- GOAL: In the listing below, locate the line that contains "The Blender Python" and the line that contains "teacher hood', 'strut')". Restate word for word those two lines and every line between them, and nothing else.

======== DATASET EXTRACT

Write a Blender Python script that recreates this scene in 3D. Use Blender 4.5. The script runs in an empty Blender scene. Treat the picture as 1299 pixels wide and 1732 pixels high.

================
======== DATASET EXTRACT

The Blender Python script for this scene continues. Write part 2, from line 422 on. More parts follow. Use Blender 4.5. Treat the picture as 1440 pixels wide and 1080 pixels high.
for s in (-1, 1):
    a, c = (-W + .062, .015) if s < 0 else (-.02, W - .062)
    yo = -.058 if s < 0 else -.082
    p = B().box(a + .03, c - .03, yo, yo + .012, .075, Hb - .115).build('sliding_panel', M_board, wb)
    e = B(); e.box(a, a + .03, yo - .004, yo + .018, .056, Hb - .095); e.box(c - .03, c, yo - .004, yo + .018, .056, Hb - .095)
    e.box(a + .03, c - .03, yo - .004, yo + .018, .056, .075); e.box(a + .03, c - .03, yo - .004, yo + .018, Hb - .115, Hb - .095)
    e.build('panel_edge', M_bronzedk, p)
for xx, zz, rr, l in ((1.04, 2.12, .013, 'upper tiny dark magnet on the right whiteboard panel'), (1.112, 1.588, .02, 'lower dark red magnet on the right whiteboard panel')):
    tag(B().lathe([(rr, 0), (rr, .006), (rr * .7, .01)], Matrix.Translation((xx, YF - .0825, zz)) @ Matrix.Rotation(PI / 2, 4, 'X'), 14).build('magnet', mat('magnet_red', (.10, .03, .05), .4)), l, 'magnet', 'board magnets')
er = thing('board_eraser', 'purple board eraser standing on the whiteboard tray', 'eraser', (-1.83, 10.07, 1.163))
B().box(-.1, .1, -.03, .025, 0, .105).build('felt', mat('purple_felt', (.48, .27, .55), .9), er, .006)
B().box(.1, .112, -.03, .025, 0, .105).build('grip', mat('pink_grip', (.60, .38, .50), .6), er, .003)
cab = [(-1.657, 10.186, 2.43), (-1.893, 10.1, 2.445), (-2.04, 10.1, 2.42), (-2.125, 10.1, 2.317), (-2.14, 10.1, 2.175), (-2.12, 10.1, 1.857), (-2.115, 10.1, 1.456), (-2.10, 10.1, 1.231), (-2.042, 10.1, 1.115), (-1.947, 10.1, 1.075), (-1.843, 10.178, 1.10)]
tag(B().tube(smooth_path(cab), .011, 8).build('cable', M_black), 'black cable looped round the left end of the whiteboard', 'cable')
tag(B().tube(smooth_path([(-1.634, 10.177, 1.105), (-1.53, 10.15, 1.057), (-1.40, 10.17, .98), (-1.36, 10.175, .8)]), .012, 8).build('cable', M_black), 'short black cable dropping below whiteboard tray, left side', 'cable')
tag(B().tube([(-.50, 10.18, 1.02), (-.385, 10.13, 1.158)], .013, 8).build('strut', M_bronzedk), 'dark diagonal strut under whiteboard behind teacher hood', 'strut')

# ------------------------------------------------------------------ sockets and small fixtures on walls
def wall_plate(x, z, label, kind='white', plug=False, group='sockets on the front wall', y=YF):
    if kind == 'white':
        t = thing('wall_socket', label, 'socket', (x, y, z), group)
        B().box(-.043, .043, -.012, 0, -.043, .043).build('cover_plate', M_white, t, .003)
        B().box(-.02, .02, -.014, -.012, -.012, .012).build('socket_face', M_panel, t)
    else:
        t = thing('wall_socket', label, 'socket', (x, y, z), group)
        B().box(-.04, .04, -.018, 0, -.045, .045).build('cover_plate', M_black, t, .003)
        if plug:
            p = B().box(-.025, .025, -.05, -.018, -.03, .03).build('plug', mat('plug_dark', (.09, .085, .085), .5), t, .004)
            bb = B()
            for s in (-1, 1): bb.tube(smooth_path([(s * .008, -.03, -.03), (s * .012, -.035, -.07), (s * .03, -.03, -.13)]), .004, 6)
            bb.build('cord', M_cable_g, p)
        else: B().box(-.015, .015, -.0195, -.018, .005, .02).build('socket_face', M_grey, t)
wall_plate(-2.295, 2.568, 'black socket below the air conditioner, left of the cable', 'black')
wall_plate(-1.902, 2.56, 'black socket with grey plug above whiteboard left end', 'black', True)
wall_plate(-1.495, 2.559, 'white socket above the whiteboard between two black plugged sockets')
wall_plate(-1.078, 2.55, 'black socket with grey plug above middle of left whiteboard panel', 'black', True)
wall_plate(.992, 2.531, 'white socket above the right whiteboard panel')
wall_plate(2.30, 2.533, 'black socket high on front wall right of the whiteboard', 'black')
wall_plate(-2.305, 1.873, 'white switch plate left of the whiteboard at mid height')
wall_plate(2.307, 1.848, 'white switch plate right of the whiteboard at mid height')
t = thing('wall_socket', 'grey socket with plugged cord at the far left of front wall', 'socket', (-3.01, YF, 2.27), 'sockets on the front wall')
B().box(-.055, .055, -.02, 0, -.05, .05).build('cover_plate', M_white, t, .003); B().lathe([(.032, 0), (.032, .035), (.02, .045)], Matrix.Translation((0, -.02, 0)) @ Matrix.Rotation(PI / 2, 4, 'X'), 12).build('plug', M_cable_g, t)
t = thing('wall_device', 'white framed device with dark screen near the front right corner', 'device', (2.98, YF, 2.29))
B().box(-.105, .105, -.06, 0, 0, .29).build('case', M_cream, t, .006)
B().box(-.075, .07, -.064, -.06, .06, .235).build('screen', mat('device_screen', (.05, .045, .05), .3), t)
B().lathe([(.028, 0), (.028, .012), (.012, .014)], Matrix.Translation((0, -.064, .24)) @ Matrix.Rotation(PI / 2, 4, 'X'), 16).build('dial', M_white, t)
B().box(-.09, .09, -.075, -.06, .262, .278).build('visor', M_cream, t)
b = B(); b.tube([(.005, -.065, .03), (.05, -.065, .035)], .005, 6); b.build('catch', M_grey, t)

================

- FINAL RESULT:
The Blender Python script for this scene continues. Write part 2, from line 422 on. More parts follow. Use Blender 4.5. Treat the picture as 1440 pixels wide and 1080 pixels high.
for s in (-1, 1):
    a, c = (-W + .062, .015) if s < 0 else (-.02, W - .062)
    yo = -.058 if s < 0 else -.082
    p = B().box(a + .03, c - .03, yo, yo + .012, .075, Hb - .115).build('sliding_panel', M_board, wb)
    e = B(); e.box(a, a + .03, yo - .004, yo + .018, .056, Hb - .095); e.box(c - .03, c, yo - .004, yo + .018, .056, Hb - .095)
    e.box(a + .03, c - .03, yo - .004, yo + .018, .056, .075); e.box(a + .03, c - .03, yo - .004, yo + .018, Hb - .115, Hb - .095)
    e.build('panel_edge', M_bronzedk, p)
for xx, zz, rr, l in ((1.04, 2.12, .013, 'upper tiny dark magnet on the right whiteboard panel'), (1.112, 1.588, .02, 'lower dark red magnet on the right whiteboard panel')):
    tag(B().lathe([(rr, 0), (rr, .006), (rr * .7, .01)], Matrix.Translation((xx, YF - .0825, zz)) @ Matrix.Rotation(PI / 2, 4, 'X'), 14).build('magnet', mat('magnet_red', (.10, .03, .05), .4)), l, 'magnet', 'board magnets')
er = thing('board_eraser', 'purple board eraser standing on the whiteboard tray', 'eraser', (-1.83, 10.07, 1.163))
B().box(-.1, .1, -.03, .025, 0, .105).build('felt', mat('purple_felt', (.48, .27, .55), .9), er, .006)
B().box(.1, .112, -.03, .025, 0, .105).build('grip', mat('pink_grip', (.60, .38, .50), .6), er, .003)
cab = [(-1.657, 10.186, 2.43), (-1.893, 10.1, 2.445), (-2.04, 10.1, 2.42), (-2.125, 10.1, 2.317), (-2.14, 10.1, 2.175), (-2.12, 10.1, 1.857), (-2.115, 10.1, 1.456), (-2.10, 10.1, 1.231), (-2.042, 10.1, 1.115), (-1.947, 10.1, 1.075), (-1.843, 10.178, 1.10)]
tag(B().tube(smooth_path(cab), .011, 8).build('cable', M_black), 'black cable looped round the left end of the whiteboard', 'cable')
tag(B().tube(smooth_path([(-1.634, 10.177, 1.105), (-1.53, 10.15, 1.057), (-1.40, 10.17, .98), (-1.36, 10.175, .8)]), .012, 8).build('cable', M_black), 'short black cable dropping below whiteboard tray, left side', 'cable')
tag(B().tube([(-.50, 10.18, 1.02), (-.385, 10.13, 1.158)], .013, 8).build('strut', M_bronzedk), 'dark diagonal strut under whiteboard behind teacher hood', 'strut')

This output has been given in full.